TASK PROMPT: Repeat exactly the lines running from the line that contains "Write part 2" to the line that contains "fitting('rusty_wall_bracket.001', 12, 149, 0.8)"; include both ends and add nothing.
──────── DATASET EXTRACT ────────
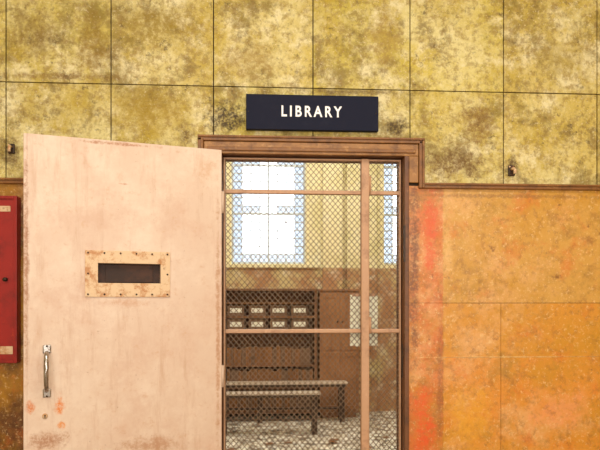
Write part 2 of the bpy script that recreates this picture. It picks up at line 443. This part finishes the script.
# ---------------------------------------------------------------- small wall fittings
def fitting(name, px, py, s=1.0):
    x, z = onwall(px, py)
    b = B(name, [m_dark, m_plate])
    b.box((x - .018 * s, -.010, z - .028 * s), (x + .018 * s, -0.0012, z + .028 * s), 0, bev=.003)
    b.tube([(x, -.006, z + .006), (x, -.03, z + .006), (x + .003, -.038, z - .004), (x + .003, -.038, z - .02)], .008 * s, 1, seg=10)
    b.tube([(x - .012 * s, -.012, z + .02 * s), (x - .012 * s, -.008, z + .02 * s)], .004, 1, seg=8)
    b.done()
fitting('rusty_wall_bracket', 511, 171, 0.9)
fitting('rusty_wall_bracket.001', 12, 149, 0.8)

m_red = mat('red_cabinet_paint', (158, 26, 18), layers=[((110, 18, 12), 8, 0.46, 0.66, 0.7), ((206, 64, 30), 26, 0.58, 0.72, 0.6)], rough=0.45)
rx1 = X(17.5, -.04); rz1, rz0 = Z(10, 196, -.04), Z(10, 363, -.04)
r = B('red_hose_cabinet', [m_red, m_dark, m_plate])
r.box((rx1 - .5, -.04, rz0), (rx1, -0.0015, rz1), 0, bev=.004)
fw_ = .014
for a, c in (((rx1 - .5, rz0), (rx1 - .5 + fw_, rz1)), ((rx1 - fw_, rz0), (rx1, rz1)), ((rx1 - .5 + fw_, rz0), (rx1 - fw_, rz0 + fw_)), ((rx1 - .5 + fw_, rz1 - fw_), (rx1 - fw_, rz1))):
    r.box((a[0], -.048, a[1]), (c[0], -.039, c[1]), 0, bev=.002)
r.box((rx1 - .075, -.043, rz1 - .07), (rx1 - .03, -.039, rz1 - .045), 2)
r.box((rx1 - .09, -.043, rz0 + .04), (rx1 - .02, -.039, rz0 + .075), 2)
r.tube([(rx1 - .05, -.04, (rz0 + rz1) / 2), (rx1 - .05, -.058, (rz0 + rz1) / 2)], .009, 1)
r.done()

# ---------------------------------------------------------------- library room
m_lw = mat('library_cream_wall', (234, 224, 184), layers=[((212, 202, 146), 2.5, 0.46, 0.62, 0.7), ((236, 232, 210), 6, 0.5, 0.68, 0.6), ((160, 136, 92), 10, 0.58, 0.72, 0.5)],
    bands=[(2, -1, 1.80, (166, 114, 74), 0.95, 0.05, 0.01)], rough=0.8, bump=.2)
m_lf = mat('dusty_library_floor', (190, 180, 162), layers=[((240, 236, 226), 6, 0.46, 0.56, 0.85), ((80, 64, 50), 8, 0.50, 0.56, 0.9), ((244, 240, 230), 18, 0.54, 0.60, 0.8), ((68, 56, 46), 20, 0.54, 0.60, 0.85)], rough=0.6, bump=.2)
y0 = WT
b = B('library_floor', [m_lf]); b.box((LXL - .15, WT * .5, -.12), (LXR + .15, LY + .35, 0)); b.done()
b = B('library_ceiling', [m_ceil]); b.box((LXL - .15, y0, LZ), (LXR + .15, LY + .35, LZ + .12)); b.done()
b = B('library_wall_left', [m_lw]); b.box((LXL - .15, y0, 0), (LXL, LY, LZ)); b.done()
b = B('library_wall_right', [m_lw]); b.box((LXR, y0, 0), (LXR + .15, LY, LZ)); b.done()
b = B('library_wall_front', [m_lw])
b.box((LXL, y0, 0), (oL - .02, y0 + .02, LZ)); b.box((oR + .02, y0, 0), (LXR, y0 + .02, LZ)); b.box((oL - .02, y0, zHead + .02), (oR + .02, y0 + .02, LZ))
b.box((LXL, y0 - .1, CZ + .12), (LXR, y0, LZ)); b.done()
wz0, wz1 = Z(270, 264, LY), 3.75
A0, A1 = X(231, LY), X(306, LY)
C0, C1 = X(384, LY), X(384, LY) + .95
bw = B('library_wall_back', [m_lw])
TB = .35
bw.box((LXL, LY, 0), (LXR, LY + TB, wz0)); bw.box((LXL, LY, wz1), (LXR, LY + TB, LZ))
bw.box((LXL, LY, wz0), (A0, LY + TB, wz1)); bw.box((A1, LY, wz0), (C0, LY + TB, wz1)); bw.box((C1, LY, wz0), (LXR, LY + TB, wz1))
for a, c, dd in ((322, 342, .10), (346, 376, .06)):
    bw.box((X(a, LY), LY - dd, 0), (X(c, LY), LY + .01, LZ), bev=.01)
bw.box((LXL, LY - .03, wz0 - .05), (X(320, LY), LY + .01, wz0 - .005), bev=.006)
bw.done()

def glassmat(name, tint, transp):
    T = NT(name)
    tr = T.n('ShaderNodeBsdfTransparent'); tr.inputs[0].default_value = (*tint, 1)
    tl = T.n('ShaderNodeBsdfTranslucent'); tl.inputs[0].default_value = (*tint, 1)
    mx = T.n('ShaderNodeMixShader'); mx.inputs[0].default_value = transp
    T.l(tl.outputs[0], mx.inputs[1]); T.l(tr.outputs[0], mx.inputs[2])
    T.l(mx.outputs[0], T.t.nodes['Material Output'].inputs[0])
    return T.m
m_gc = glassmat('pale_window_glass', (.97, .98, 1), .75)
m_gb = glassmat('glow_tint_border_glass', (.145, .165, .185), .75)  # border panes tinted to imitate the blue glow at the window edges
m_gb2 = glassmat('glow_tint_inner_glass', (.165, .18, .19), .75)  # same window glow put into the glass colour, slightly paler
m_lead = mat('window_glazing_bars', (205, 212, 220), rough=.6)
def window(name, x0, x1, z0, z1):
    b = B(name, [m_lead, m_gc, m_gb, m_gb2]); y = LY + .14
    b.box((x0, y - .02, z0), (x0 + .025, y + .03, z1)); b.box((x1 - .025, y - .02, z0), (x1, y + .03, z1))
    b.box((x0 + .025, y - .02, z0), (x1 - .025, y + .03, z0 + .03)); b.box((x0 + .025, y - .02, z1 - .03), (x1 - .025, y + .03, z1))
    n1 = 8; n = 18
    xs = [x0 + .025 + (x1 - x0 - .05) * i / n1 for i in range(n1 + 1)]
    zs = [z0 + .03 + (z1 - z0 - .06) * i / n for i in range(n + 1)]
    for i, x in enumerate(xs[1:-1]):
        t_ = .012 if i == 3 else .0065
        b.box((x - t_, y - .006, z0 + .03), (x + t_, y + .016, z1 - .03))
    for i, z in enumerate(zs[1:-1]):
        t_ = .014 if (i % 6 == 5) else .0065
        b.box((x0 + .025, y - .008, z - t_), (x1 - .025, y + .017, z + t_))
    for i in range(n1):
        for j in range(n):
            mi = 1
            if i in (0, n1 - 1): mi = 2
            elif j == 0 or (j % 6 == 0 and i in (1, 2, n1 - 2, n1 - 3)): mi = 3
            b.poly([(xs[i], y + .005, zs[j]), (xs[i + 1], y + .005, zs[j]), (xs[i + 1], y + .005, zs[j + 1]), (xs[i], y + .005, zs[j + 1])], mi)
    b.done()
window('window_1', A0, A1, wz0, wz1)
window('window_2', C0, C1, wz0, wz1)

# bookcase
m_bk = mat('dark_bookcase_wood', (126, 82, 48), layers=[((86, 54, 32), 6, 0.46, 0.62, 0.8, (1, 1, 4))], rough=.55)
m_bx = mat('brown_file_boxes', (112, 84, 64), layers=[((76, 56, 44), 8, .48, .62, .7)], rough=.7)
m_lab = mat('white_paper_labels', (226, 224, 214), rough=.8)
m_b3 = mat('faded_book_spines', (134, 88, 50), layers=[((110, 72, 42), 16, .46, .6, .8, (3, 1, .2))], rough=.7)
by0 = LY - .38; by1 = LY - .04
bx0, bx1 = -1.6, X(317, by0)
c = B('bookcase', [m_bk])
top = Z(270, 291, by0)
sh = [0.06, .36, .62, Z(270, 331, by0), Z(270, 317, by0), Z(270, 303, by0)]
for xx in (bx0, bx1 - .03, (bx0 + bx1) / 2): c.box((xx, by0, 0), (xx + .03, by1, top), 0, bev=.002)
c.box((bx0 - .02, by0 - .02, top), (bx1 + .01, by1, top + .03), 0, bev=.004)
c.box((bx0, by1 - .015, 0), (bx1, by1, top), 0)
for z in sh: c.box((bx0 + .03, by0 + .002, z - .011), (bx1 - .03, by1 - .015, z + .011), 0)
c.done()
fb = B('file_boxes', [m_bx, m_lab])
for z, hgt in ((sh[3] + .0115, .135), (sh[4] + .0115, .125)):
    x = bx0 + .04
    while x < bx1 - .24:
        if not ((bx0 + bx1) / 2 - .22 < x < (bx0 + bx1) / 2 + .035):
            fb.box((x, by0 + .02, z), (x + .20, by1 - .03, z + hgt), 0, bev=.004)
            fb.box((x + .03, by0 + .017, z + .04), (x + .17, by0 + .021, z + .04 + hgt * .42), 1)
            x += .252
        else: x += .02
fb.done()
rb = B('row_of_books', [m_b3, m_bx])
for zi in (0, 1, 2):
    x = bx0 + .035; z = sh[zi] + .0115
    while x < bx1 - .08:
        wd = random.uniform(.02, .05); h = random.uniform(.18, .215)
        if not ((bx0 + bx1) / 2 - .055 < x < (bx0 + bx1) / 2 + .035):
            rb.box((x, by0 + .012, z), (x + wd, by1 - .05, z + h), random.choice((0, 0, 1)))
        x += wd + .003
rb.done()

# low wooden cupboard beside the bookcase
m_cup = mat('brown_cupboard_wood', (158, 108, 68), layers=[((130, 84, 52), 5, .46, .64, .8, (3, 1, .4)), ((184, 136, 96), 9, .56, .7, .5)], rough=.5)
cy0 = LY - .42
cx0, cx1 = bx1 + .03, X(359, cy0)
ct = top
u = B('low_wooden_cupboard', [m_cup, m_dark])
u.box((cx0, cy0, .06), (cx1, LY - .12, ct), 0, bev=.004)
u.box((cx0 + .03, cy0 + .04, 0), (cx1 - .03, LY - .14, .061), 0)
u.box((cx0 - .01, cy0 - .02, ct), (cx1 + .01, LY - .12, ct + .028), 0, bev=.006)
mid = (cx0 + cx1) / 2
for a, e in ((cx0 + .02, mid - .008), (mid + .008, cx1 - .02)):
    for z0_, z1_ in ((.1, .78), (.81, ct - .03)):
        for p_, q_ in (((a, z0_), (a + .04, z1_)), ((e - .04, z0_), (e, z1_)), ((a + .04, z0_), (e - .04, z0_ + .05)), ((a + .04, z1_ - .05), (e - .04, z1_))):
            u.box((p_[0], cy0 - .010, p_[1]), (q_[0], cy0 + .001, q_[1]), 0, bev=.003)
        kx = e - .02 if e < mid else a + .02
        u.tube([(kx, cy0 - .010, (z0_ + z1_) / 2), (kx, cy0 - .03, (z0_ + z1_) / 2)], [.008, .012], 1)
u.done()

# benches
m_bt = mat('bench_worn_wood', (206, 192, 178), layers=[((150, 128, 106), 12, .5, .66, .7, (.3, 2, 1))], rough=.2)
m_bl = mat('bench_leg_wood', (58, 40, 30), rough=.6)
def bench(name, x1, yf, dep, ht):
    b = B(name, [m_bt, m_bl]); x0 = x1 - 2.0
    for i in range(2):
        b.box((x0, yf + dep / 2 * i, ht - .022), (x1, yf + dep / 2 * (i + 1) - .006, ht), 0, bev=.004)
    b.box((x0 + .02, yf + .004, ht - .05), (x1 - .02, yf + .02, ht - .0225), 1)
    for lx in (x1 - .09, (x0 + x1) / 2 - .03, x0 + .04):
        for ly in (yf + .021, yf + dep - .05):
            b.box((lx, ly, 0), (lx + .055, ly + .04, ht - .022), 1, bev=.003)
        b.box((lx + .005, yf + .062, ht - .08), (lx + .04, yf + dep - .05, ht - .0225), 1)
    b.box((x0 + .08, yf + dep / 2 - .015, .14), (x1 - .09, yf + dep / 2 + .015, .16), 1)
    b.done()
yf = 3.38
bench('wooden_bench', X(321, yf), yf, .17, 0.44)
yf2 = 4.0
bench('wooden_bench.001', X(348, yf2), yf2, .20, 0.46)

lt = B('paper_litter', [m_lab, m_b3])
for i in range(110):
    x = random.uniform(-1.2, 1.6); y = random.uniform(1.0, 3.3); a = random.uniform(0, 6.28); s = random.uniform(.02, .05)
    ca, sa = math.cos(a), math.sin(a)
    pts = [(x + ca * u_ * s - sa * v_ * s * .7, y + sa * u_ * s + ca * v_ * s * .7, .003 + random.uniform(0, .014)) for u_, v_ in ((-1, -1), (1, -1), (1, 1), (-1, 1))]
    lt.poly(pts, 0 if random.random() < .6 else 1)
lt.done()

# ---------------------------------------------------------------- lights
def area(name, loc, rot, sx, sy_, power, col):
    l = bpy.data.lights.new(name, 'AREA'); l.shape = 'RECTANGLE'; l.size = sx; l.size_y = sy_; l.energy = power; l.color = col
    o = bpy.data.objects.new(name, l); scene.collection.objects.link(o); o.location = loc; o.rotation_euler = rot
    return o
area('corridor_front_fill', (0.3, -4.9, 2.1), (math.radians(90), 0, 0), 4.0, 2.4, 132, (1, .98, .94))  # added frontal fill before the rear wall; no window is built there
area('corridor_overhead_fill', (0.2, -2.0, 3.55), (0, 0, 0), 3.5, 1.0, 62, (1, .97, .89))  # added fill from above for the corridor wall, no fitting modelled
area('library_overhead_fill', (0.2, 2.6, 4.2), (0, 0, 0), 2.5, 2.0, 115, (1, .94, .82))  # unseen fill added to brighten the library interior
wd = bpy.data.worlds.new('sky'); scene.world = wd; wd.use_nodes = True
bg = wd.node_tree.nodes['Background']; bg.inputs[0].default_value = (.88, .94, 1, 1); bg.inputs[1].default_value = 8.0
────────
──────── DATASET EXTRACT ────────
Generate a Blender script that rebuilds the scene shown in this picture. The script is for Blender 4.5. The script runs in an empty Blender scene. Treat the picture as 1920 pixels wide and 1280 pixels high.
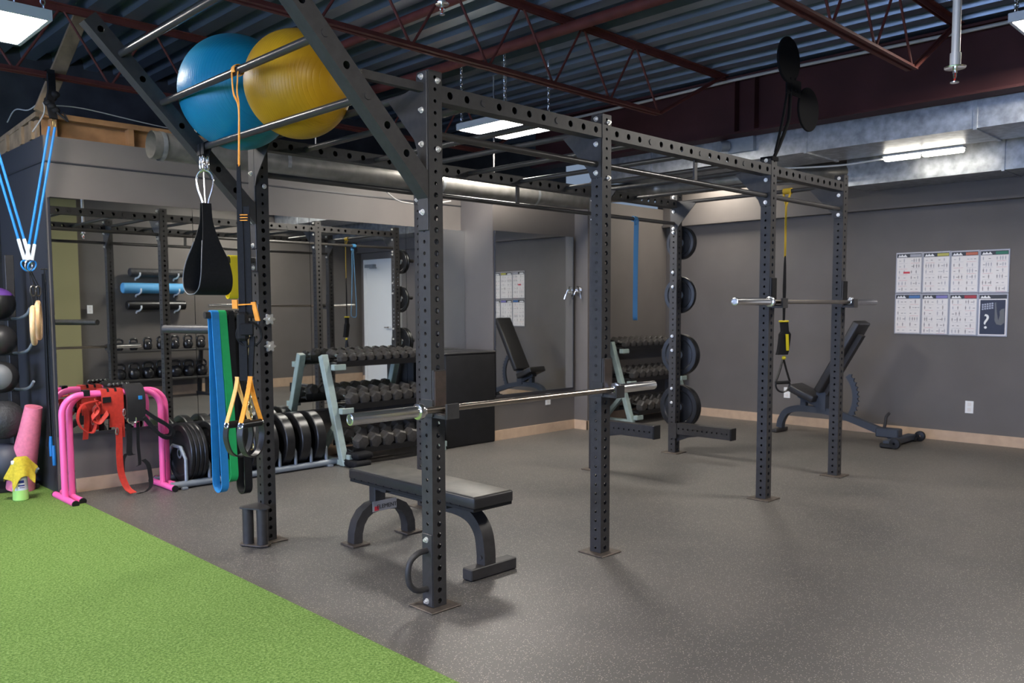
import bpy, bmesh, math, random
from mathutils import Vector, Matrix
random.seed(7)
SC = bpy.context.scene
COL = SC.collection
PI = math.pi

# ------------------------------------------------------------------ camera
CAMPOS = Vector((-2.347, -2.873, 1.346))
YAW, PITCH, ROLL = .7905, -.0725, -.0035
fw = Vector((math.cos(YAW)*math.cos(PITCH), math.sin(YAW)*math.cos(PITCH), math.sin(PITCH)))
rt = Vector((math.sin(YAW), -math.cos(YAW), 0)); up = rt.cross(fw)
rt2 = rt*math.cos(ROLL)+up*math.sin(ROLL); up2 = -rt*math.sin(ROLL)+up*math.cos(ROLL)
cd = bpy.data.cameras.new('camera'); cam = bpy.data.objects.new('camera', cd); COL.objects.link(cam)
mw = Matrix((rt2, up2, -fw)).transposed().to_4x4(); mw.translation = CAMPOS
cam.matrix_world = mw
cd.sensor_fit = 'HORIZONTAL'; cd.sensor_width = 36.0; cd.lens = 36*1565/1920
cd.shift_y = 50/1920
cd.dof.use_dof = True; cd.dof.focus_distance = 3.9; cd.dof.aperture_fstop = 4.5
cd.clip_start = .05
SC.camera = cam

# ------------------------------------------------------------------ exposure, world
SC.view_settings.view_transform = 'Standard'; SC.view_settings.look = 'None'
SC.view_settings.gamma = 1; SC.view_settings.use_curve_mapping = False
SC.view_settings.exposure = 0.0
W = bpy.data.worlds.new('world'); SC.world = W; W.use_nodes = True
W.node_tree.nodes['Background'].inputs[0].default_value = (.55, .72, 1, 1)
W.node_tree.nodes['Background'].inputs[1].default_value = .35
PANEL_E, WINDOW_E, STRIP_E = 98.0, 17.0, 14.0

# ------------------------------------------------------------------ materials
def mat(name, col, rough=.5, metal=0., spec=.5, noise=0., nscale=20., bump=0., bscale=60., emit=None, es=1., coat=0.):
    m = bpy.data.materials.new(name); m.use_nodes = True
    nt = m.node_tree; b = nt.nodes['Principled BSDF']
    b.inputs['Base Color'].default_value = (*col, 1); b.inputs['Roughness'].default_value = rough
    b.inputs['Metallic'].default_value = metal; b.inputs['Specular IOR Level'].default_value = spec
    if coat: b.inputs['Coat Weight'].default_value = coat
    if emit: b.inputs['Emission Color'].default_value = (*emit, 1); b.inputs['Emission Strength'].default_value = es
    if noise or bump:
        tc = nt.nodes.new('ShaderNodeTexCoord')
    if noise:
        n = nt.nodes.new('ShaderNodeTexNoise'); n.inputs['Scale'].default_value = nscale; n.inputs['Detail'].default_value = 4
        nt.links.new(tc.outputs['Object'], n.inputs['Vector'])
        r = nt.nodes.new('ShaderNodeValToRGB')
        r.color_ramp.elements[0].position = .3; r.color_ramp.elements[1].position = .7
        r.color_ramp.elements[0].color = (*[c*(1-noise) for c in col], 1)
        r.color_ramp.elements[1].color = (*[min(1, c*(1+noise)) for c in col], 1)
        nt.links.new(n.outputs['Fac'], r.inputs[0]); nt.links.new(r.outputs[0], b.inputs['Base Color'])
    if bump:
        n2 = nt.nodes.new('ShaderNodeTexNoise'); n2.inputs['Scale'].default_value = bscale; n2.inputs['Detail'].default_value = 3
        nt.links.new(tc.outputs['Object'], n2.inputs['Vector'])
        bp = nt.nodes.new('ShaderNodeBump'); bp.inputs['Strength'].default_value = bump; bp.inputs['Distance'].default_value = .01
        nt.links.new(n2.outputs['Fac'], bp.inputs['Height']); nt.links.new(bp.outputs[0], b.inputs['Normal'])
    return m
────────
FULL OUTPUT:
Write part 2 of the bpy script that recreates this picture. It picks up at line 443. This part finishes the script.
# ---------------------------------------------------------------- small wall fittings
def fitting(name, px, py, s=1.0):
    x, z = onwall(px, py)
    b = B(name, [m_dark, m_plate])
    b.box((x - .018 * s, -.010, z - .028 * s), (x + .018 * s, -0.0012, z + .028 * s), 0, bev=.003)
    b.tube([(x, -.006, z + .006), (x, -.03, z + .006), (x + .003, -.038, z - .004), (x + .003, -.038, z - .02)], .008 * s, 1, seg=10)
    b.tube([(x - .012 * s, -.012, z + .02 * s), (x - .012 * s, -.008, z + .02 * s)], .004, 1, seg=8)
    b.done()
fitting('rusty_wall_bracket', 511, 171, 0.9)
fitting('rusty_wall_bracket.001', 12, 149, 0.8)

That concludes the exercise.